What you need to do: Repeat exactly what appears from the opening line of the listing to the line with "ZD = (P(893, 533).z", inclusive.

Information shown:
+---+

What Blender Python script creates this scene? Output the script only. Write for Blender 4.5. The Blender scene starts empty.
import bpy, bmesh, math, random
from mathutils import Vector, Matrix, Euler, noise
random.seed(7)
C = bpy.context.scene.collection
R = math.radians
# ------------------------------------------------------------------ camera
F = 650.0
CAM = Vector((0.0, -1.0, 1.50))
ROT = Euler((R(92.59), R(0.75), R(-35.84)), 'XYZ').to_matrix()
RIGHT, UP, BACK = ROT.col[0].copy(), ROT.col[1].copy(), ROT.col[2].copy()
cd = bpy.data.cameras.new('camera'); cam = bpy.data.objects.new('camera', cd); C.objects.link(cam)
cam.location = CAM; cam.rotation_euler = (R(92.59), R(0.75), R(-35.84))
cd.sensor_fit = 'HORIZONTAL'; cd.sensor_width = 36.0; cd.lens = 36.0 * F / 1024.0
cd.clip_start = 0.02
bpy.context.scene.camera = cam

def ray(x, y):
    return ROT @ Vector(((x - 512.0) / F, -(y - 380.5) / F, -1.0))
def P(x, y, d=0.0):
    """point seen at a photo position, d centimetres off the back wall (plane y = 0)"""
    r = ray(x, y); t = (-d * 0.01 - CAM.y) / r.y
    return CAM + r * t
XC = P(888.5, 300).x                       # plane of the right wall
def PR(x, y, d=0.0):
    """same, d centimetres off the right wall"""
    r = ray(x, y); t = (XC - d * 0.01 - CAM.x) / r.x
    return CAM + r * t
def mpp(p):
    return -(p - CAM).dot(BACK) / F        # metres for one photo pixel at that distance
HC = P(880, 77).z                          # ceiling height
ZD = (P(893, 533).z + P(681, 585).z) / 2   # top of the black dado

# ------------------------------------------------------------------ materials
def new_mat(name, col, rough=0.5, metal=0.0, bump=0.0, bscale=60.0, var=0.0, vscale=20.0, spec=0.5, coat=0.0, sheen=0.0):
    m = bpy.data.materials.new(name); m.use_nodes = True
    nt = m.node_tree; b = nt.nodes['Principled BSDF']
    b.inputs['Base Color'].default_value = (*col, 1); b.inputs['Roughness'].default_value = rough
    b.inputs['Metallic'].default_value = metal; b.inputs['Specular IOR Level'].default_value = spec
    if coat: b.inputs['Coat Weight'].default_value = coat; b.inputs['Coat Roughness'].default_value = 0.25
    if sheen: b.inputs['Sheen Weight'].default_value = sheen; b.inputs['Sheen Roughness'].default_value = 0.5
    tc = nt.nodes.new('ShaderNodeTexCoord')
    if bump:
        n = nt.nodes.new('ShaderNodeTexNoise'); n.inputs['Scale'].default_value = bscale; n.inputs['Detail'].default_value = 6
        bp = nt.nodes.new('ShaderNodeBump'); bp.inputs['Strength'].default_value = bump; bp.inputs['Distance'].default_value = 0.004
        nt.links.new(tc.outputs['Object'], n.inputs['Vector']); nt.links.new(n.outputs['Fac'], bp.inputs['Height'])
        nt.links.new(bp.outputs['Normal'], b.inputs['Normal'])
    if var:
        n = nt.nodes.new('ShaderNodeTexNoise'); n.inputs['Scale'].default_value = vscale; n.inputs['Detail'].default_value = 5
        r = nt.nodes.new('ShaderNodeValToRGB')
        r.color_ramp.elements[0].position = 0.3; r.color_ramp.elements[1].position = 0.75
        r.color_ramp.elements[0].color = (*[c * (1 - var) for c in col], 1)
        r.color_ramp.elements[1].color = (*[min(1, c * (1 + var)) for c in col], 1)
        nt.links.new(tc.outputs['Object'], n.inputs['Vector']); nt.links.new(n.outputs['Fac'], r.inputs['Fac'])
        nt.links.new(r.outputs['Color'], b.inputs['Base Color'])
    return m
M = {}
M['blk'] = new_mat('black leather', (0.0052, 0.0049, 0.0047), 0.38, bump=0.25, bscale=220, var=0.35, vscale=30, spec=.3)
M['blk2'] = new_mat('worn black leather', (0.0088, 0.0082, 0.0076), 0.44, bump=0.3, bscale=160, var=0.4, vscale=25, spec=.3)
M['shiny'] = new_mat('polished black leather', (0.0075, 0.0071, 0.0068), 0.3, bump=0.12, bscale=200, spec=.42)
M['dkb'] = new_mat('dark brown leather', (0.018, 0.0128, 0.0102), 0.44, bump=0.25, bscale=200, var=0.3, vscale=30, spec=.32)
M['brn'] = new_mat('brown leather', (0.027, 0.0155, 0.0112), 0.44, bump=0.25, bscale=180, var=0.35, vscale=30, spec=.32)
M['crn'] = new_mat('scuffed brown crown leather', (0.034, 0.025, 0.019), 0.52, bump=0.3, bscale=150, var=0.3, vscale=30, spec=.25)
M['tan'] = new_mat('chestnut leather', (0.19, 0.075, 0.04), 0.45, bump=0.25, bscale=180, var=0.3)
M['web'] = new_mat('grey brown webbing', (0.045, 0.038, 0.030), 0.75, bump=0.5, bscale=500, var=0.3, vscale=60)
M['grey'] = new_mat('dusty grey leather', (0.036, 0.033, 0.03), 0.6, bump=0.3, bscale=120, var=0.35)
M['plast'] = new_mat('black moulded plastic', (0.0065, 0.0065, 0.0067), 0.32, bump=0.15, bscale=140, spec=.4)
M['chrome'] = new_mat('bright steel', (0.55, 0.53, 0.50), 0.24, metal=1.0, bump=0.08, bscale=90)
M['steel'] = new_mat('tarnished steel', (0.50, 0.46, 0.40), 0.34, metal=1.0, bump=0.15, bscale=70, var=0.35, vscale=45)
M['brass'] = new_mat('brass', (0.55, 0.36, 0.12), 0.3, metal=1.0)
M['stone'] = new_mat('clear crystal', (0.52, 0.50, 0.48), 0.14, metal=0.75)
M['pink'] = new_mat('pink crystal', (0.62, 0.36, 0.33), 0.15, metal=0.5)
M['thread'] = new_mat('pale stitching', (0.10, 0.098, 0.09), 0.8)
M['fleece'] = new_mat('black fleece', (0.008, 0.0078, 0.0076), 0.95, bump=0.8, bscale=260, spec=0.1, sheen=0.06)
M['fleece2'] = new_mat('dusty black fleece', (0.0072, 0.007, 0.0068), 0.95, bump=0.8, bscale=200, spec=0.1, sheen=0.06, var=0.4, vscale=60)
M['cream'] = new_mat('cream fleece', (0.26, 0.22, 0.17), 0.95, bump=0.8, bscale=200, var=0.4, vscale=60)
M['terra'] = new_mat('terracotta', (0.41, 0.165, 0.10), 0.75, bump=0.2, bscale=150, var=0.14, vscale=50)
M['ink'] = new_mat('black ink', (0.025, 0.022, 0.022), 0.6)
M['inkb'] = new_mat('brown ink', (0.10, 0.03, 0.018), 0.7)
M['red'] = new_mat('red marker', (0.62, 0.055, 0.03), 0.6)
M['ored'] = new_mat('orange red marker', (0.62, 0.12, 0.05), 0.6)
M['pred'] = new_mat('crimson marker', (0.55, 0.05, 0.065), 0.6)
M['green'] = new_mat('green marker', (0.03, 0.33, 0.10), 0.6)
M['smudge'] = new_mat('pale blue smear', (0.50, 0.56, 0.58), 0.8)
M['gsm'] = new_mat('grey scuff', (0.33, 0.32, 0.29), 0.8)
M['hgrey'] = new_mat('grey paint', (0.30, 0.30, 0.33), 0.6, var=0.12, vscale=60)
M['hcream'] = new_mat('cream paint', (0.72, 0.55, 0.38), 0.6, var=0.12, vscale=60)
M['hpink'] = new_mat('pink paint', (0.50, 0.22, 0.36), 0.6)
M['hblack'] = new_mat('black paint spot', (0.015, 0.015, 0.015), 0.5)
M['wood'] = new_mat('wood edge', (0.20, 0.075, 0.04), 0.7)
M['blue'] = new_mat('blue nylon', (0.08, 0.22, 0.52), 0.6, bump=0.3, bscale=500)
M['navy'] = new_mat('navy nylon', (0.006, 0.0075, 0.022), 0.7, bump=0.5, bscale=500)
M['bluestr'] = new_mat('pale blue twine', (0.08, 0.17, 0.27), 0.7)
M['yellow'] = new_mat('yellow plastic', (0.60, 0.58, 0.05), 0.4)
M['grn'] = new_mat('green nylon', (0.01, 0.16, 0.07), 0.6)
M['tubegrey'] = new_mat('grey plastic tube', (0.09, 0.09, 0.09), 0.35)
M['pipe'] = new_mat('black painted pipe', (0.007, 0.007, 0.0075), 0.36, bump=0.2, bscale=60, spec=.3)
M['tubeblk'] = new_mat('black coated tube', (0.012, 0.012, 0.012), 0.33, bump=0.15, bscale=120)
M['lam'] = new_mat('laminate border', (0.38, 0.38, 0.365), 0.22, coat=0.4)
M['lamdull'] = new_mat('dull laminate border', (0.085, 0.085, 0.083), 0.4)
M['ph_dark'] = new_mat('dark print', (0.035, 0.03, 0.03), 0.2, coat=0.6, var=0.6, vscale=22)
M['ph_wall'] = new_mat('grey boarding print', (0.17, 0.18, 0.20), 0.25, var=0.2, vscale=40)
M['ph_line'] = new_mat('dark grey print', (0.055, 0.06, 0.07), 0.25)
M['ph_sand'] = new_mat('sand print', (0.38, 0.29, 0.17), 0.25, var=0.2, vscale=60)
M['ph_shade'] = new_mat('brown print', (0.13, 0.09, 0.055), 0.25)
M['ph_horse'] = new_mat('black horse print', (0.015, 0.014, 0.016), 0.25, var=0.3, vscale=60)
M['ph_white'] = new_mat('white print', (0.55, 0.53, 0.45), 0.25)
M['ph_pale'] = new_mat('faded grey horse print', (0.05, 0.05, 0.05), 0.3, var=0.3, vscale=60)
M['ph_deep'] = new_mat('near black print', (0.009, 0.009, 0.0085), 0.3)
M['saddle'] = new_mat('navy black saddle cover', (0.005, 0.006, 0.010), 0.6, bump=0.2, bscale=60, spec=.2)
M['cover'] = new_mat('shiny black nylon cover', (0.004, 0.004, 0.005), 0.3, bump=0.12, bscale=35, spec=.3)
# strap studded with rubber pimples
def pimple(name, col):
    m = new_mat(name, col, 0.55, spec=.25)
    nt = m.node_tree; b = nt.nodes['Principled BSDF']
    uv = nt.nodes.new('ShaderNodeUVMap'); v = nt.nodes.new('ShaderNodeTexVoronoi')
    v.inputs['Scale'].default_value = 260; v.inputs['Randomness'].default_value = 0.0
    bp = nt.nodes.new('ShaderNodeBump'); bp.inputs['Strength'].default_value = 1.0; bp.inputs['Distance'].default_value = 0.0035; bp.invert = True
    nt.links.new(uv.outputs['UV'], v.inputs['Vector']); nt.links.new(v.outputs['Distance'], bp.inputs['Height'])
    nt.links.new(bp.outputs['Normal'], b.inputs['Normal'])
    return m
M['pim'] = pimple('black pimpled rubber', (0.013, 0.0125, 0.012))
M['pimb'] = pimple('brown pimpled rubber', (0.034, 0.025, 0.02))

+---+

Correct output:
What Blender Python script creates this scene? Output the script only. Write for Blender 4.5. The Blender scene starts empty.
import bpy, bmesh, math, random
from mathutils import Vector, Matrix, Euler, noise
random.seed(7)
C = bpy.context.scene.collection
R = math.radians
# ------------------------------------------------------------------ camera
F = 650.0
CAM = Vector((0.0, -1.0, 1.50))
ROT = Euler((R(92.59), R(0.75), R(-35.84)), 'XYZ').to_matrix()
RIGHT, UP, BACK = ROT.col[0].copy(), ROT.col[1].copy(), ROT.col[2].copy()
cd = bpy.data.cameras.new('camera'); cam = bpy.data.objects.new('camera', cd); C.objects.link(cam)
cam.location = CAM; cam.rotation_euler = (R(92.59), R(0.75), R(-35.84))
cd.sensor_fit = 'HORIZONTAL'; cd.sensor_width = 36.0; cd.lens = 36.0 * F / 1024.0
cd.clip_start = 0.02
bpy.context.scene.camera = cam

def ray(x, y):
    return ROT @ Vector(((x - 512.0) / F, -(y - 380.5) / F, -1.0))
def P(x, y, d=0.0):
    """point seen at a photo position, d centimetres off the back wall (plane y = 0)"""
    r = ray(x, y); t = (-d * 0.01 - CAM.y) / r.y
    return CAM + r * t
XC = P(888.5, 300).x                       # plane of the right wall
def PR(x, y, d=0.0):
    """same, d centimetres off the right wall"""
    r = ray(x, y); t = (XC - d * 0.01 - CAM.x) / r.x
    return CAM + r * t
def mpp(p):
    return -(p - CAM).dot(BACK) / F        # metres for one photo pixel at that distance
HC = P(880, 77).z                          # ceiling height
ZD = (P(893, 533).z + P(681, 585).z) / 2   # top of the black dado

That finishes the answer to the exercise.